Jens Bisky, Die Entscheidung- Deutschland 1929 bis 1934
Der Autor zeigt wie vielschichtig die Ausgangssituation, 10 Jahre nach Versailles, in Deutschland 1929 war. Das neue Buch von Jens Bsky beschreibt die letzten Jahre der Weimarer Republik in der Zeit zwischen dem Tod Stresemanns 1929 und Hindenburgs 1934. Die Periode war geprägt durch Orientierungslosigkeit, Not und Verbitterung. Die Folge war der Aufstieg radikaler Kräfte verbunden mit der Auflösung des bürgerlich liberalen Milieus, der Aufruhr der Mittelschichten sowie der radikalen Ränder. Der Autor zeigt in seiner überzeugenden Darstellung die Situationen auf, wo teils durch unzutreffende Einschätzung, teils durch Zwang die Weichen falsch gestellt wurden.
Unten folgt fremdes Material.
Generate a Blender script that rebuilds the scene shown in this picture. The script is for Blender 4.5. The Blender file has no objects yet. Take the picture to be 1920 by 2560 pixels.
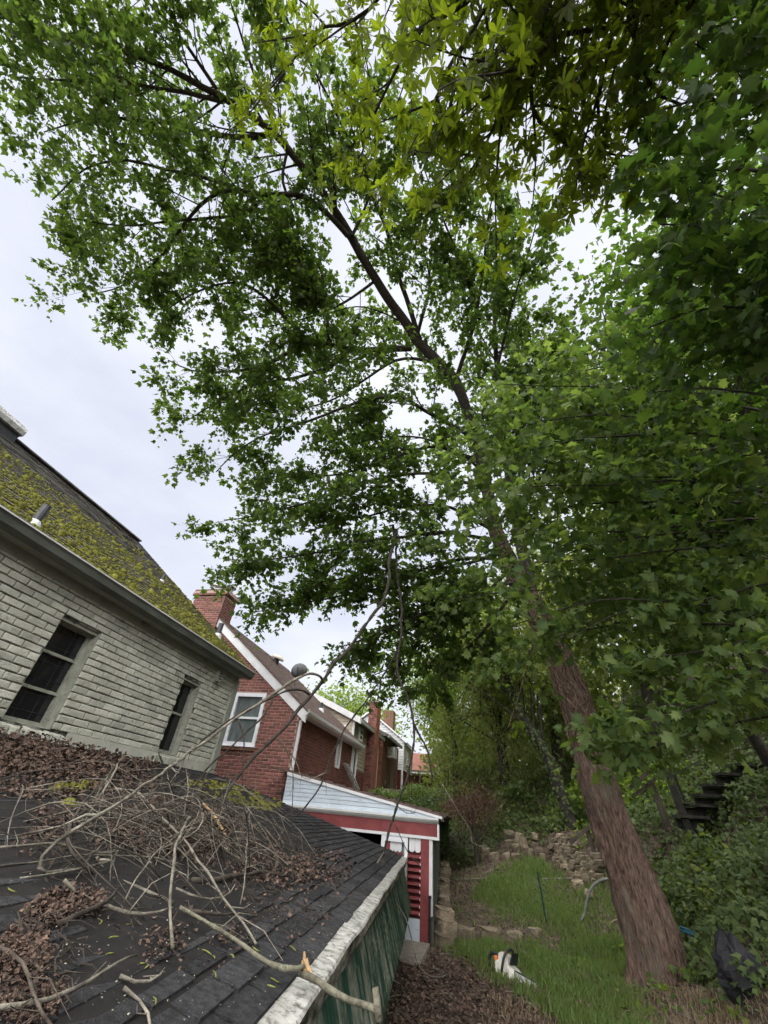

Flüssig geschrieben wird ein großes Panorama einer extremen Zeit geboten, die noch immer ihre Schatten auf die Gegenwart wirft.
Rowohlt Berlin 2024 / 690 Seiten
Christoph Driessen: Griff nach den Sternen

Hätten Sie gedacht, dass Helmut Schmidt die britische Labour-Partei mit einer brillanten Rede zu Europa
bekehrte? Oder dass der französische Präsident François Mitterrand die Schaffung des Euro als Entschärfung der deutschen Atombombe betrachtete? Schauen Sie hinter die Türen der Brüsseler Konferenzsäle und lauschen Sie lange geheim gehaltenen Gesprächen im Élysée-Palast! Folgen Sie Winston Churchill, der kurz nach dem Krieg die Vereinigten Staaten von Europa anstrebte, Charles de Gaulle, der Frankreichs Großmachtstellung durch Europa wiederherstellen wollte,und Angela Merkel, der „Königin Europas“!Christoph Driessen erzählt die Geschichte der EU, wie sie noch nie erzählt worden ist: zum Lachen und zum Weinen, zum Verzweifeln, zum Staunen und zum Mitfiebern.